After the inventions of the combination lock, James Sargent—an employee of Yale—developed the "theftproof lock." This was a combination lock that worked on a timer. The vault or safe door could only be opened after a set number of hours had passed, thus a kidnapped bank employee could not open the lock in the middle of the night even under force. Time locks became widespread at banks in the 1870s. This reduced the kidnappings, but set bank robbers to work again at prying or blasting open vaults. Thieves developed tools for forcing open a tiny crack between the vault door and frame. As the crack widened, the thieves levered the door open or poured in gunpowder and blasted it off. Vault makers responded with a series of stair-stepped grooves in the door frame so the door could not be levered open. Unfortunately, these grooves proved ideal for a new weapon: liquid nitroglycerin. Professional bank robbers learned to boil dynamite in a kettle of water and skim the nitroglycerin off the top. They could drip this volatile liquid into the door grooves and destroy the door. Vault makers subsequently redesigned their doors so they closed with a thick, smooth, tapered plug. The plug fit so tightly that there was no room for the nitroglycerin.

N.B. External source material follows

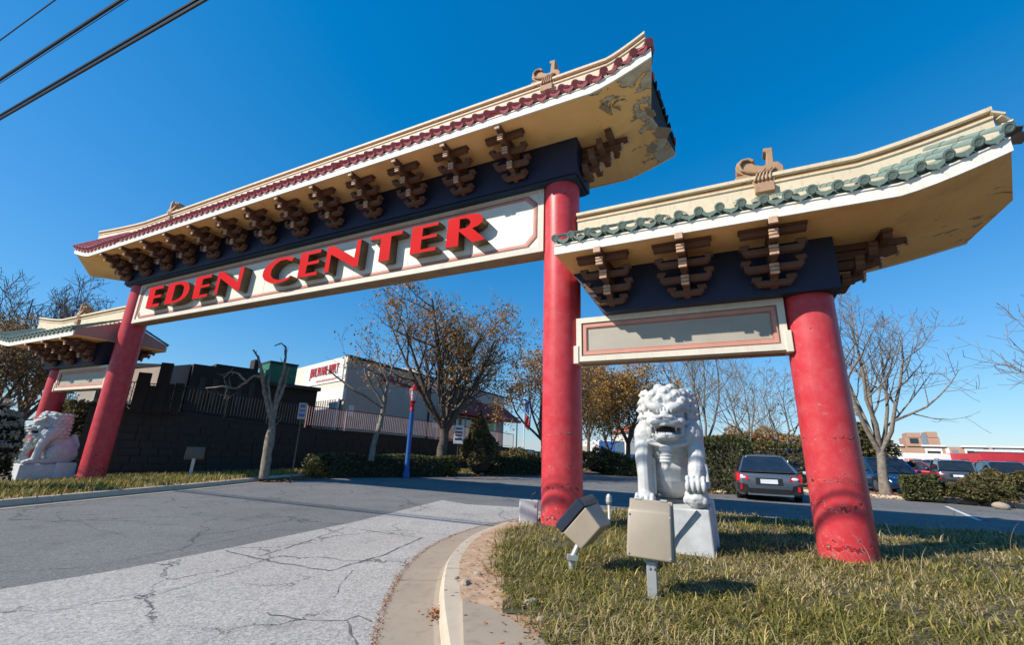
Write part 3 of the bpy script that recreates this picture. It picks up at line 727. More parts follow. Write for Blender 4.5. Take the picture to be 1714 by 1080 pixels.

By the 1920s, most banks avoided using safes and instead turned to gigantic, heavy vaults with walls and doors several feet thick. These were meant to withstand not only robbers but also angry mobs and natural disasters. Despite the new security measures, these vaults were still vulnerable to yet another new invention, the cutting torch. Burning oxygen and acetylene gas at about 6,000°F (3,315°C), the torch could easily cut through steel. It was in use as early as 1907, but became wide spread with World War I. Robbers used cutting torches in over 200 bank robberies in 1924 alone. Manufacturers learned to sandwich a copper alloy into vault doors. If heated, the copper alloy melted and flowed. As soon as the burglar removed the heat, the copper resolidified, sealing the hole. After this design improvement, bank burglaries fell off and were far less common at the end of the 1920s than at the beginning of the decade.
Technology continues in the race with bank robbers, coming up with new devices such as heat sensors, motion detectors, and alarms. Bank robbers have in turn developed even more technological tools to find ways around these systems. Although the number of bank robberies has been cut dramatically, they are still attempted.